Men fishing in sunset and relaxing showing phishing test

One in Five Employees Fail the Gone Phishin’ Test as Security Hygiene Remains a Chronic Problem

Some tangible progress has been made in recent years in the area of employee security education, but some analysts believe the problem is an intractable and permanent one at some level. The latest “Gone Phishin'” event, an annual phishing test conducted by Canada’s Terranova Security, adds more support to that view.

About 20% of the unwitting test subjects were compromised by a simulated phishing email; almost 15% did not recognize a malicious download site after clicking through and proceeded to initiate a download of a tainted file. Larger organizations, or those that would be expected to have more robust security training programs, tended to fare the worst.

Phishing test has a 19.8% email compromise rate; 14.4% click through malicious downloads

Terranova holds the “Gone Phishing Tournament” every year as part of its annual Phishing Benchmark Global Report, a study that examines the security posture of thousands of organizations in 98 different countries (sending out about a million simulated phishing emails in 20 different languages).

The 2021 phishing test shows a bit of backsliding from 2020; the amount of recipients duped by a malicious email stayed roughly the same, but there was a notable increase in willingness to download files from sketchy simulated attack websites among those that clicked through the links.

The 19.8% of recipients that clicked through the phishing test’s email link would not necessarily have been compromised, but the 14.4% that continued on from there would have downloaded malware in a comparable real-world attack. The study results thus indicate that over 70% of employees that are duped by an initial phishing link will fail to identify the site they are linked to as a security risk and can be expected to install malware.

Some regional differences were noted, but most stayed in the rate of 10% to 15% of employees duped into downloading malware. North American organizations fared the best in the phishing test, followed by Europe; the Asia Pacific region fared worst. But while North America was the most cautious in the aggregate, the country by country breakdown showed some similar differences. United States participants did very well with a 8.7% click rate and a 40.9% click-to-download rate, while their neighbors to the north in Canada were more likely to be duped with a 14.1% click rate and a 59.8% click-to-download rate.

There were some sharper differences based on organization and recipient type. Surprisingly, information technology employees had the highest rate of going all the way through and downloading a simulated malware file (84% of those that clicked on the initial phishing link). IT was also among the top sectors for initial click-through along with finance, education and insurance. Retail, health care and transportation all had significantly lower rates than the other industries.

Test uses authentic-looking email templates provided by Microsoft

To be fair to the participants, they were provided with realistic-looking emails (shaped by a Microsoft security team using the company’s SharePoint interface) that would plausibly reflect something they could expect to receive as a part of their daily work life. There was a strong focus on crafting messages that were not “generic,” such as the bogus offers for free gift cards that are commonly seen in spam folders and as responses to social media posts.

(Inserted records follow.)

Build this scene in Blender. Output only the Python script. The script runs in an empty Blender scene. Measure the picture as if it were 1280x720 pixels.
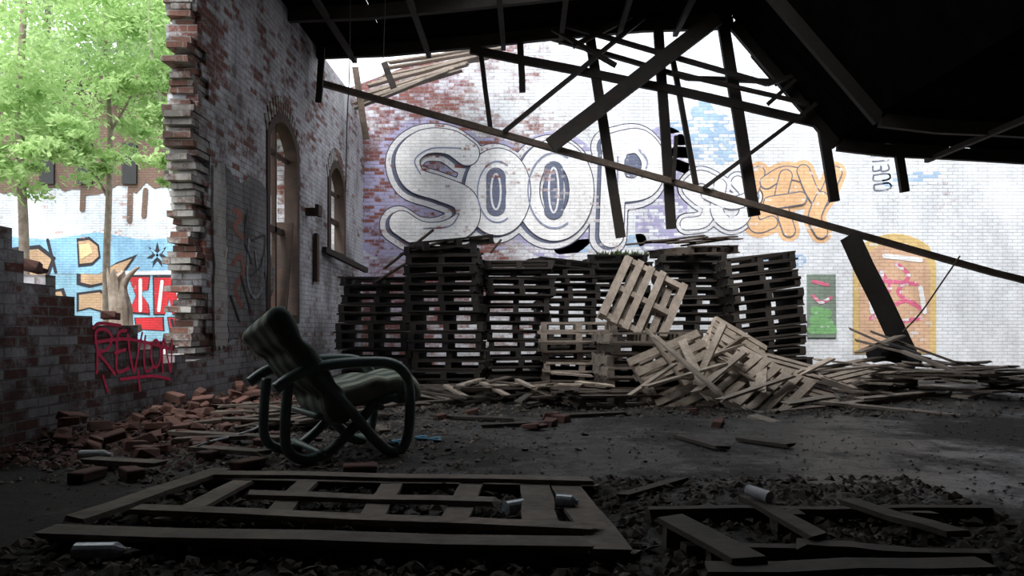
import bpy, bmesh, math, random
import numpy as np
from mathutils import Vector, Matrix, Euler, noise as mn
R = random.Random(7)
S = bpy.context.scene
COL = S.collection
F = 850.0; VX = 658.0; VY = 411.0; CH = 0.87
def P(px, py, D): return Vector(((px-VX)/F*D, D, CH+(VY-py)/F*D))
def G(px, py, z=0.0):
    D = (CH-z)*F/(py-VY); return Vector(((px-VX)/F*D, D, z))
LX = -3.6; BY = 15.0; OY = 20.0
def LW(px, py):
    D = LX*F/(px-VX); return (D, CH+(VY-py)/F*D)
def BW(px, py): return ((px-VX)/F*BY, CH+(VY-py)/F*BY)
def OW(px, py): return ((px-VX)/F*OY, CH+(VY-py)/F*OY)

# ---------------------------------------------------------------- materials
class NT:
    def __init__(s, name):
        s.m = bpy.data.materials.new(name); s.m.use_nodes = True
        s.t = s.m.node_tree; s.n = s.t.nodes; s.l = s.t.links
        s.b = s.n['Principled BSDF']
    def node(s, typ, **kw):
        n = s.n.new(typ)
        for k, v in kw.items(): setattr(n, k, v)
        return n
    def set(s, inp, v):
        if isinstance(v, bpy.types.NodeSocket): s.l.new(v, inp)
        else: inp.default_value = v
    def math(s, op, a, b=0.0, clamp=False):
        n = s.node('ShaderNodeMath', operation=op, use_clamp=clamp)
        s.set(n.inputs[0], a); s.set(n.inputs[1], b); return n.outputs[0]
    def mix(s, f, a, b, mode='MIX'):
        n = s.node('ShaderNodeMix', data_type='RGBA', blend_type=mode)
        s.set(n.inputs['Factor'], f); s.set(n.inputs[6], c4(a)); s.set(n.inputs[7], c4(b)); return n.outputs[2]
    def coord(s): return s.node('ShaderNodeTexCoord').outputs['Object']
    def noise(s, vec, scale, detail=4, rough=.55):
        n = s.node('ShaderNodeTexNoise'); s.l.new(vec, n.inputs['Vector'])
        n.inputs['Scale'].default_value = scale; n.inputs['Detail'].default_value = detail; n.inputs['Roughness'].default_value = rough
        return n.outputs[0]
    def rng(s, v, a, b, c=0., d=1.):
        n = s.node('ShaderNodeMapRange'); s.set(n.inputs[0], v)
        for i, x in enumerate((a, b, c, d)): n.inputs[i+1].default_value = x
        return n.outputs[0]
    def scalev(s, vec, sc):
        n = s.node('ShaderNodeMapping'); s.l.new(vec, n.inputs['Vector']); n.inputs['Scale'].default_value = sc; return n.outputs[0]
    def bump(s, h, st=.4, d=.02):
        n = s.node('ShaderNodeBump'); s.l.new(h, n.inputs['Height']); n.inputs['Strength'].default_value = st; n.inputs['Distance'].default_value = d
        s.l.new(n.outputs[0], s.b.inputs['Normal'])
def c4(c):
    if isinstance(c, (tuple, list)) and len(c) == 3: return (*c, 1)
    return c

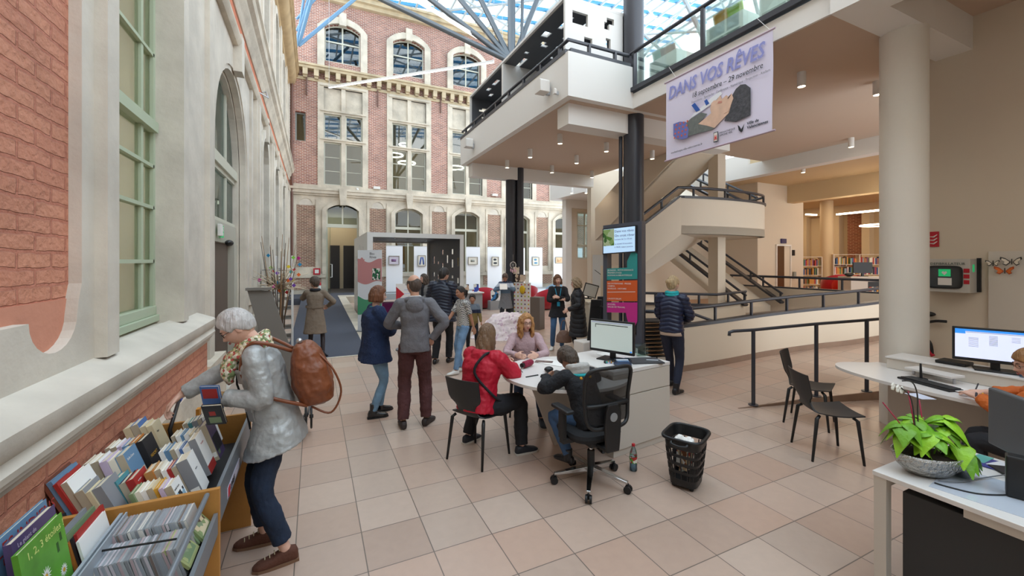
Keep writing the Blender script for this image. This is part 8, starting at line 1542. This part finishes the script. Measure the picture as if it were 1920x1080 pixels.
# dotted board
p0, p1 = onD(962, 590, 11.9), onD(994, 590, 11.6); ux = (V((p1.x, p1.y, 0)) - V((p0.x, p0.y, 0))); bw_ = ux.length; root = thing('dotted_board', 'white board covered in coloured dots with a yellow balloon shape', 'board', (p0.x, p0.y, 0), math.atan2(ux.y, ux.x)); b = MB(); b.box(0, bw_, 0, .04, .3, 1.3); b.build('board', WHITE, root)
DT = ['#c0506a', '#8fae3a', '#d08a2a', '#5a4a72', '#a03a5a', '#c9b02a']
for i in range(5):
    for j in range(9): b = MB(); b.cyl((.05 + i * (bw_ - .1) / 4, -.004, .36 + j * .11), (.05 + i * (bw_ - .1) / 4, -.001, .36 + j * .11), .024, n=10); b.build('dot', M('dot' + DT[(i * 2 + j) % 6], DT[(i * 2 + j) % 6], .6), root)
b = MB(); b.sph((bw_ * .6, -.05, 1.1), .09, .04, .12); b.build('yellow_balloon', M('yellow_plastic'), root, smooth=2); b = MB(); b.box(bw_, bw_ + .3, .0, .3, 0, .9); b.build('side_plinth', M('taupe_block', '#6a6058', .6), root)
for i, (dx, z_, c, lab) in enumerate(((.02, 1.32, '#b98a5a', 'left'), (.18, 1.32, '#5a4a42', 'middle'), (.34, 1.32, '#c9b8a6', 'right'), (.12, 1.62, '#d8c9b6', 'topmost'))): b = MB(); b.box(-.09, .09, -.01, .01, 0, .2); b.cyl((0, 0, -.02), (0, 0, .01), .02) if i == 3 else None; o = tag(b.build('picture_card', speckle('cardc%d' % i, ['#e0d8cc', c, '#cdb9a0', c, '#3a3a42'], 16)), 'small framed card on the dotted board, %s one' % lab, 'card'); o.location = (p0.x + dx * ux.x / bw_, p0.y + dx * ux.y / bw_ + .02, z_ if i < 3 else 1.54)
# drawing-covered cloth over a low form
q = onZ(945, 632); b = MB(); b.loft([ring(q + V((dx, 0, z)), a_, d_, V((.9, -.43, 0)), V((.43, .9, 0)), 40, 2.1) for z, a_, d_, dx in ((0, .85, .55, 0), (.06, .78, .5, 0), (.25, .62, .42, .05), (.45, .48, .34, .1), (.55, .4, .28, .12), (.6, .2, .15, .12))]); me = solid(b, .02, 3, .09, .16)
put(me, 'draped_cloth', speckle('scribbled_cloth', ['#e2d6da', '#e6dcde', '#ddd0d6', '#e6dcde', '#c9b0c0', '#e2d6da'], 16), None); tag(bpy.data.objects['draped_cloth'], 'pale pink scribbled cloth draped over a low form behind the reading person', 'cloth')
q = onY(962, 497, 10.55); root = thing('dream_catcher', 'pale dream catcher with feathers hanging on the dark column pair', 'decoration', q); b = MB(); b.tube([(.09 * math.cos(t), 0, .09 * math.sin(t)) for t in [2 * PI * j / 20 for j in range(20)]], .008, 6, closed=True); [b.cyl((0, 0, 0), (.09 * math.cos(t), 0, .09 * math.sin(t)), .002, n=5) for t in [2 * PI * j / 8 for j in range(8)]]; b.cyl((0, 0, .09), (0, 0, .3), .002, n=5); b.build('hoop', WHITE, root, smooth=2)
for i, x_ in enumerate((-.07, -.02, .04, .08)): b = MB(); b.sph((x_, 0, -.14 - .03 * (i % 2)), .022, .006, .05); b.build('feather', M('pink_feather', '#e0b8c4', .8), root, smooth=2)
# back hall props
q = onY(594, 509, 22.9); root = thing('fire_sign', 'red square fire alarm sign on the stone left of the hall door', 'sign', q); b = MB(); b.box(-.16, .16, -.02, .02, -.16, .16); b.build('sign_plate', M('sign_red'), root); b = MB(); b.box(-.09, .09, -.024, -.02, -.09, .09); b.build('symbol', WHITE, root)
q = onY(598, 535, 22.85); root = thing('extinguisher', 'red fire extinguisher with white label left of the hall door', 'extinguisher', (q.x, q.y, .3)); b = MB(); b.lathe([(0, .05), (.09, .05), (.1, .1), (.1, .5), (.05, .6), (.03, .65), (0, .65)], n=20); b.build('tank', M('sign_red'), root, smooth=True); b = MB(); b.lathe([(.101, .15), (.102, .15), (.102, .4), (.101, .4)], n=20); b.build('tank_label', WHITE, root); b = MB(); b.cyl((0, 0, .64), (0, 0, .72), .03); b.box(-.05, .08, -.01, .01, .7, .73); b.build('nozzle', BLACK, root)
q = onY(588, 434, 22.9)
# desk, whiteboard and easels by the far wall
a, c = onD(1112, 478, 13.2), onD(1133, 540, 12.8); root = thing('whiteboard', 'grey whiteboard with a drawn line left of the sign totem', 'board', (a.x, a.y, c.z), math.atan2(c.y - a.y, c.x - a.x)); w = (V((c.x - a.x, c.y - a.y, 0))).length; b = MB(); b.box(0, w, -.02, .02, 0, a.z - c.z); b.build('board', M('wb_face', '#c3c4c2', .3), root); b = MB(); b.cyl((.1, -.025, .55), (w * .8, -.025, .4), .008); b.build('drawn_line', BLACK, root); b = MB(); b.box(.02, .06, 0, .04, -c.z, 0); b.box(w - .06, w - .02, 0, .04, -c.z, 0); b.build('leg', SILV, root)
a, c = onD(1072, 560, 9.9), onD(1100, 560, 9.0); root = thing('reception_desk', 'cream reception desk behind the black coat woman', 'table', (a.x, a.y, 0), math.atan2(c.y - a.y, c.x - a.x)); w = (V((c.x - a.x, c.y - a.y, 0))).length; b = MB(); b.box(-.1, w + .1, 0, .4, .0, 1.0); b.build('body', M('desk_cream', '#c9c0ae', .6), root, bevel=.01); b = MB(); b.box(-.13, w + .12, -.03, .43, 1.0, 1.03); b.build('countertop', M('desk_cream'), root)
q = onD(1108, 548, 9.5); root = thing('monitor', 'small dark tilted monitor on the cream reception desk', 'monitor', (q.x + .03, q.y + .15, 1.031), -.5); b = MB(); b.box(-.16, .16, -.015, .015, .05, .36, rotm(.2, .25, 0)); b.build('housing', BLACK, root); b = MB(); b.box(-.14, .14, -.018, -.015, .07, .34, rotm(.2, .25, 0)); b.build('screen', M('wb_face'), root); b = MB(); b.box(-.08, .08, -.05, .05, 0, .02); b.cyl((0, .0, .0), (.01, 0, .1), .02); b.build('stand', BLACK, root)
for i, (px, py0, py1, dd) in enumerate(((1112, 562, 662, 7.6), (1124, 556, 640, 8.0))):
    a = onD(px, py0, dd); root = thing('folded_screen', 'black leaning panel beside the sign totem, %s one' % ('front', 'rear')[i], 'panel', (a.x, a.y, 0), -.4); b = MB(); b.add([(-.15, 0, 0), (.05, 0, 0), (.17, 0, a.z), (-.03, 0, a.z), (-.15, .05, 0), (.05, .05, 0), (.17, .05, a.z), (-.03, .05, a.z)], [(0, 1, 2, 3), (7, 6, 5, 4), (0, 4, 5, 1), (1, 5, 6, 2), (2, 6, 7, 3), (3, 7, 4, 0)]); b.build('panel', BLACK, root, bevel=.01); b = MB(); b.cyl((.12, -.03, a.z * .9), (.24, -.03, a.z * .88), .015); b.build('handle', BLACK, root)
q = onZ(1098, 684); b = MB(); b.box(-.16, .16, -.16, .16, 0, .45); o = tag(b.build('white_bin', WHITE, bevel=.02), 'white square bin behind the child at the round desk', 'bin'); o.location = (q.x, q.y, 0)
# red chairs in the library and a staffed counter
for i, (px, dd, m_, lab) in enumerate(((1566, 16.5, RED, 'red tub chair in the library left of the orange one'), (1590, 15.2, fabric('bright_red_cloth', '#d0241c'), 'bright red high-backed chair in the middle of the library'), (1608, 14.2, fabric('amber_cloth', '#d98a1c'), 'orange chair in front of the bright red library chair'))):
    q = onD(px, 550, dd); r_ = tub(lab, V((q.x, q.y, 0)), -.6, m_, 1.15); r_.location.z = .5
q = onD(1634, 540, 12.2); root = thing('library_counter', 'white library counter with shelves of books in its front', 'table', (q.x, q.y, .5), -.45); b = MB(); b.box(-.6, .8, 0, .5, 0, .95); b.build('body', DWS, root, bevel=.01); b = MB(); b.box(-.1, .5, -.01, .0, .35, .8); b.build('shelf_opening', M('dark_trough'), root)
for j in range(8): b = MB(); b.box(-.08 + j * .07, -.03 + j * .07, -.03, -.012, .4, .65); o = tag(b.build('book', M('bk' + BKC[j], BKC[j], .6)), 'book in the front shelf of the library counter', 'book', 'books in the library counter'); o.matrix_world = Matrix.Translation((q.x, q.y, .5)) @ Matrix.Rotation(-.45, 4, 'Z')
root = thing('monitor', 'dark monitor seen on the library counter beside the white column', 'monitor', (q.x - .05, q.y + .2, 1.451), -.45); b = MB(); b.box(-.28, .28, -.02, .02, .1, .42); b.build('housing', BLACK, root); b = MB(); b.box(-.03, .03, -.02, .02, 0, .15); b.box(-.1, .1, -.08, .08, 0, .012); b.build('stand', BLACK, root)
b = MB(); b.sph((0, 0, .06), .16, .1, .06); o = tag(b.build('dark_bag', BLACK, smooth=2), 'dark bag lying on the library counter', 'bag'); o.location = (q.x - .45, q.y + .35, 1.45)
# ---------------------------------------------------------------- pieces of a part go under that part
SUB = {'screen': ('housing', 'case', 'screen_case'), 'menu_bar': ('screen',), 'shelf_label': ('spine',), 'title_lettering': ('cover', 'banner_cloth'), 'cover_picture': ('cover', 'case'), 'inlay': ('case',), 'zip': ('jacket',), 'chest_pocket': ('jacket',), 'pocket': ('jacket',),
       'coat_belt': ('trench_coat',), 'belt_buckle': ('trench_coat',), 'shirt_collar': ('hooded_sweatshirt',), 'lens': ('cylinder_body',), 'round_badge': ('back_spine',), 'wheel_hub': ('wheel',), 'knit_cuff': ('jacket',), 'hood_lining': ('jacket',), 'turquoise_trim': ('jacket',), 'yellow_toggle': ('jacket',),
       'date_lettering': ('banner_cloth',), 'subtitle_lettering': ('banner_cloth',), 'web_lettering': ('banner_cloth',), 'town_lettering': ('banner_cloth',), 'library_lettering': ('banner_cloth',), 'daisy_petals': ('cover',), 'daisy_heart': ('cover',), 'panel_lettering': ('orange_panel',), 'panel_rule': ('orange_panel',), 'handle': ('basket_body',), 'support_stick': ('soil_',), 'keys': ('case',), 'cabinet_lettering': ('case',), 'window': ('window_gasket_',), 'buckle': ('bag_body',), 'suspension_wire': ('housing',), 'diffuser': ('housing',), 'eye': ('body',), 'eyebrow': ('body',), 'mouth': ('body',)}
nm_ = lambda o: o.name.split('.')[0]
byp = {}
for o in bpy.data.objects:
    if o.parent is not None and o.type == 'MESH': byp.setdefault(o.parent.name, []).append(o)
for pn, ch in byp.items():
    if bpy.data.objects[pn].type != 'EMPTY': continue
    d = {}
    for o in ch: d.setdefault(nm_(o), o)
    shoes_ = [o for o in ch if nm_(o) in ('shoe', 'boot')]
    for o in ch:
        if nm_(o) in ('sole', 'shoelace') and shoes_:
            c = np.mean([v.co[:] for v in o.data.vertices], axis=0); t = min(shoes_, key=lambda s_: (V(np.mean([v.co[:] for v in s_.data.vertices], axis=0)) - V(c)).length); o.parent = t; continue
        for k_ in SUB.get(nm_(o), ()):
            t = d.get(k_)
            if t is not None and t is not o and t.parent == o.parent and t.matrix_basis == Matrix.Identity(4) and t.matrix_parent_inverse == o.matrix_parent_inverse:
                mpi = t.matrix_parent_inverse.copy(); o.parent = t; o.matrix_parent_inverse = Matrix.Identity(4); break
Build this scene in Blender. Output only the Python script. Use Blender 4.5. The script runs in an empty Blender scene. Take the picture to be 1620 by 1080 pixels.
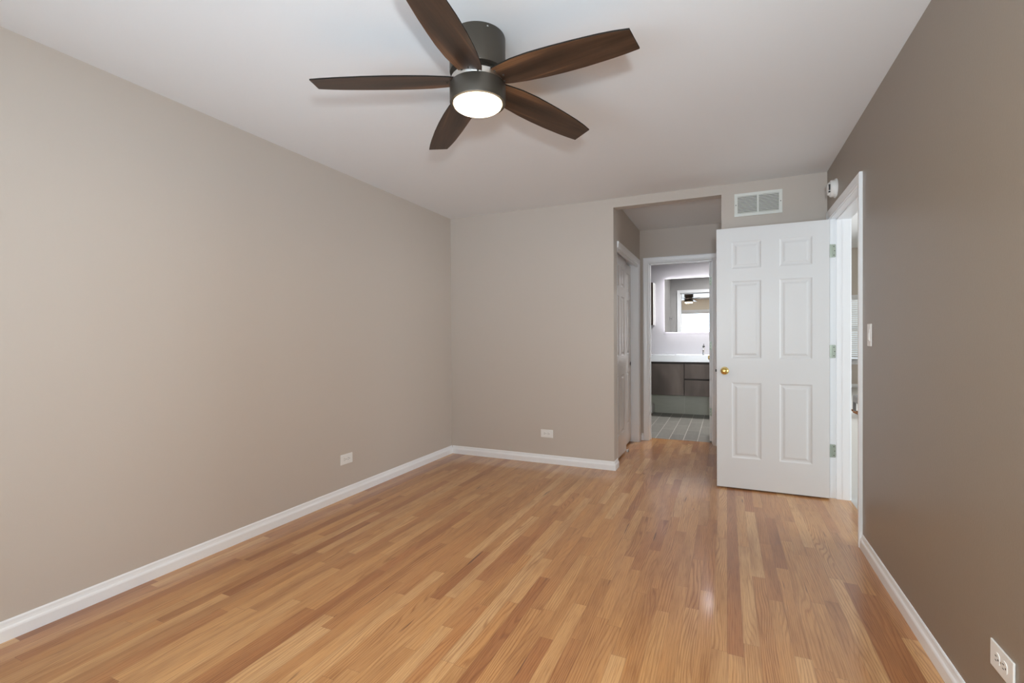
import bpy, bmesh, math, random
from mathutils import Vector, Matrix
random.seed(7)
PI = math.pi
S = bpy.context.scene
C = S.collection

# ------------------------------------------------------------------ camera
H = 2.44                                    # ceiling height
yaw, pitch, roll = 0.4231, -0.0080, 0.0056
cam_d = bpy.data.cameras.new('camera'); cam = bpy.data.objects.new('camera', cam_d); C.objects.link(cam)
S.camera = cam
fwd0 = Vector((-math.sin(yaw), math.cos(yaw), 0)); rt0 = Vector((math.cos(yaw), math.sin(yaw), 0)); Z = Vector((0, 0, 1))
fw = fwd0 * math.cos(pitch) + Z * math.sin(pitch)
up = Z * math.cos(pitch) - fwd0 * math.sin(pitch)
rt = rt0 * math.cos(roll) - up * math.sin(roll)
up2 = rt0 * math.sin(roll) + up * math.cos(roll)
m = Matrix((rt, up2, -fw)).transposed().to_4x4(); m.translation = Vector((0, 0, 1.19))
cam.matrix_world = m
cam_d.sensor_width = 36; cam_d.sensor_fit = 'HORIZONTAL'
cam_d.lens = 754.42 / 1620 * 36
cam_d.shift_y = 1.66 / 1620
cam_d.clip_start = .02

# ------------------------------------------------------------------ view, world, daylight
S.view_settings.view_transform = 'Standard'; S.view_settings.look = 'None'
S.view_settings.gamma = 1; S.view_settings.use_curve_mapping = False
S.view_settings.exposure = -0.22
S.cycles.max_bounces = 14; S.cycles.diffuse_bounces = 8; S.cycles.glossy_bounces = 6
S.cycles.transmission_bounces = 8; S.cycles.transparent_max_bounces = 16
S.cycles.sample_clamp_indirect = 6
S.cycles.caustics_reflective = False; S.cycles.caustics_refractive = False
try:
    S.cycles.use_denoising = True
except Exception:
    pass
W = bpy.data.worlds.new('world'); S.world = W; W.use_nodes = True
W.node_tree.nodes['Background'].inputs[0].default_value = (.80, .90, 1, 1)
W.node_tree.nodes['Background'].inputs[1].default_value = 1.3

def area(name, loc, direction, sx, sy, power, color):
    d = bpy.data.lights.new(name, 'AREA'); d.shape = 'RECTANGLE'; d.size = sx; d.size_y = sy
    d.energy = power; d.color = color
    o = bpy.data.objects.new(name, d); C.objects.link(o); o.location = loc
    o.rotation_euler = Vector(direction).to_track_quat('-Z', 'Y').to_euler()
    return o
YW = -0.62                                  # inner face of the window wall behind the camera
area('sky_daylight', (-1.0, YW - .75, 1.45), (0, 1, -.12), 3.2, 2.2, 400, (.70, .85, 1))
area('ground_bounce_daylight', (-1.0, YW - .70, .30), (0, 1, .7), 3.2, 1.2, 90, (.74, .88, 1))
area('living_room_daylight', (3.0, 14.3, 1.6), (0, -1, 0), 2.6, 1.9, 70, (.90, .96, 1))
area('living_room_side_fill', (5.6, 3.2, 1.6), (-1, 0, 0), 4.2, 2.0, 360, (.90, .96, 1))  # added fill from an unseen side opening, brightens the door jamb
area('living_room_second_fill', (5.6, 9.0, 1.6), (-1, 0, 0), 4.0, 2.0, 420, (.95, .98, 1))  # second added fill, lifts the far living room wall and carpet
# the photographer's flash: the blade shadows on the ceiling point back to it
fl = bpy.data.lights.new('camera_flash', 'SPOT'); fl.energy = 172; fl.shadow_soft_size = .05; fl.color = (.86, .95, 1)
fl.spot_size = math.radians(168); fl.spot_blend = .5
flo = bpy.data.objects.new('camera_flash', fl); C.objects.link(flo)
flo.rotation_euler = Vector((-.42, .90, .12)).to_track_quat('-Z', 'Y').to_euler(); flo.location = (.13, -.14, 1.43)

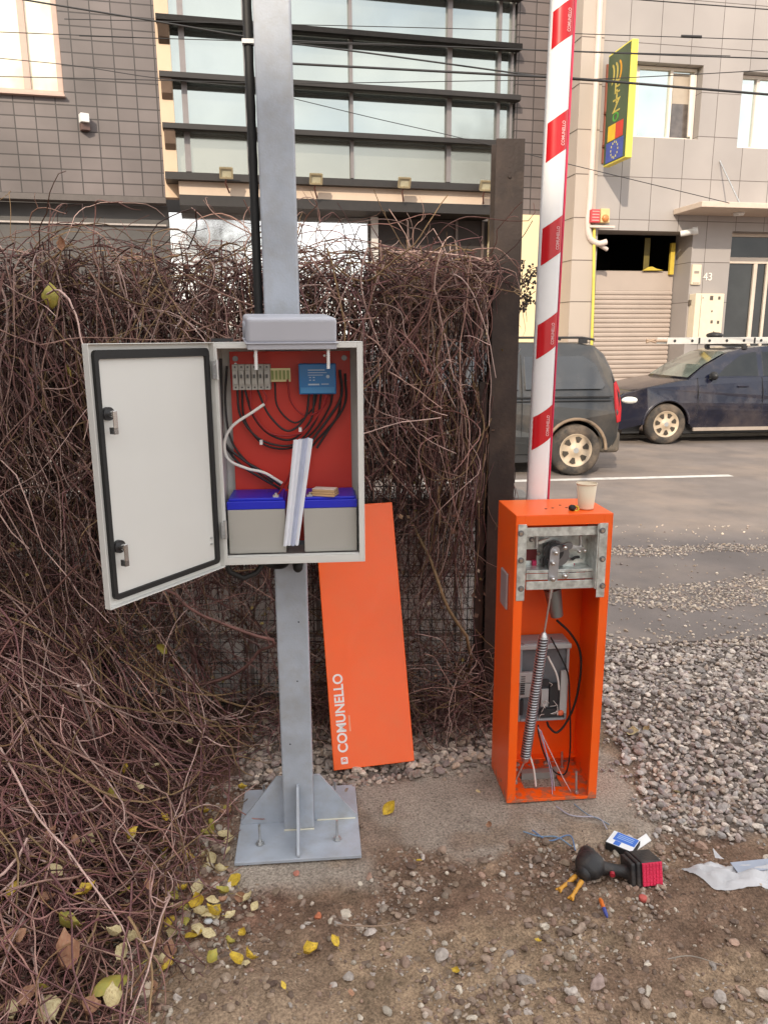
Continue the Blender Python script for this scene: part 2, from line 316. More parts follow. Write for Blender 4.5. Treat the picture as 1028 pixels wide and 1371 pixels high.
# gravel strips on the asphalt further off
def dstrip(x,y):
    u=(x-ST.o[0])*math.cos(ST.a)+(y-ST.o[1])*math.sin(ST.a); v=-(x-ST.o[0])*math.sin(ST.a)+(y-ST.o[1])*math.cos(ST.a)
    n=(fbm(x,y,1.6,4,71)-.5)*.8; a=sstep(.26,.12,np.abs(v-.75-n*.5)-.06*u); c=sstep(.17,.05,np.abs(v-1.72-n*.35)); return np.maximum(np.maximum(a*.95,c*.85),.55*np.exp(-np.clip(v+.05,0,9)/.13)*fbm(x,y,6,3,73)*1.6)+.02
x,y=scatter(46000,.9,5.5,3.85,6.6,dstrip,15); s=np.clip(RNG.lognormal(-4.85,.35,len(x)),.003,.016)
tag(stones('gravel_on_road',x,y,.002+s*.35,s,[(a*1.12,b*1.08,c*1.0) for a,b,c in PALG],seed=16),'strips of scattered gravel lying across the asphalt','gravel',kind='stuff')
# single bigger rocks
def rock(px,py,size,col,label,seed,cat='rock',name='rock'):
    g=gp(px,py); x,y=np.array([g.x]),np.array([g.y])
    o=stones(name,np.zeros(1),np.zeros(1),np.array([size*.35]),np.array([size]),[col],.62,seed)
    o.location=(g.x,g.y,float((ground_h(x,y)+heap_h(x,y)*.3)[0])); return tag(o,label,cat)
rock(196,1330,.034,(.62,.50,.38),'large pale cream rock at the edge of the brown twig heap',71)
rock(356,962,.03,(.55,.52,.48),'whitish stone just left of the grey pole above its base plate',72)
rock(295,905,.04,(.50,.47,.44),'grey white rubble lump under the vines near the fence foot',73)
rock(770,1148,.020,(.55,.47,.38),'pale beige pebble next to the black tool head',74)
rock(672,1168,.015,(.50,.45,.38),'upright rounded cream pebble in front of the orange cabinet',75)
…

Organizations volunteered for the phishing test, but the individual employees may not have been aware that a simulated email was coming. The event is always conducted in October as part of National Cybersecurity Awareness Month.

While this year’s phishing test focused on convincing a target to visit an attack site and download a file, the 2020 edition measured their willingness to enter their username and password when prompted as well. That test saw about 20% click through links and 13% submit passwords, with about 66% of those that clicked through continuing on to give up their login credentials.

Is phishing training working?

Corporate phishing training has become a contentious topic, with experts sharply divided between seeing it as a necessity and those that see it as only making small improvements at best on a problem that is rooted in human nature.

There is a gamut of phishing tests out there that shows different results, everything from about what this particular test demonstrates (an almost inevitable compromise rate of somewhere near 15 to 20%) to some that have shown reductions down to as little as 3% over time. Regardless of the side one takes in the debate, one thing that seems to be clear at this point is that phishing training provides only a temporary boost of about several months before employees that are inclined to bad security hygiene habits lapse back into them.

Ultimately, the percentages of these phishing tests may not really matter; it takes as little as one compromised employee to create an opening on a network that leads to ransomware installation or theft of sensitive information. Some security experts thus take the position that the only sound approach is to keep phishing emails from reaching employee inboxes in the first place, possibly with an AI-driven filtering solution.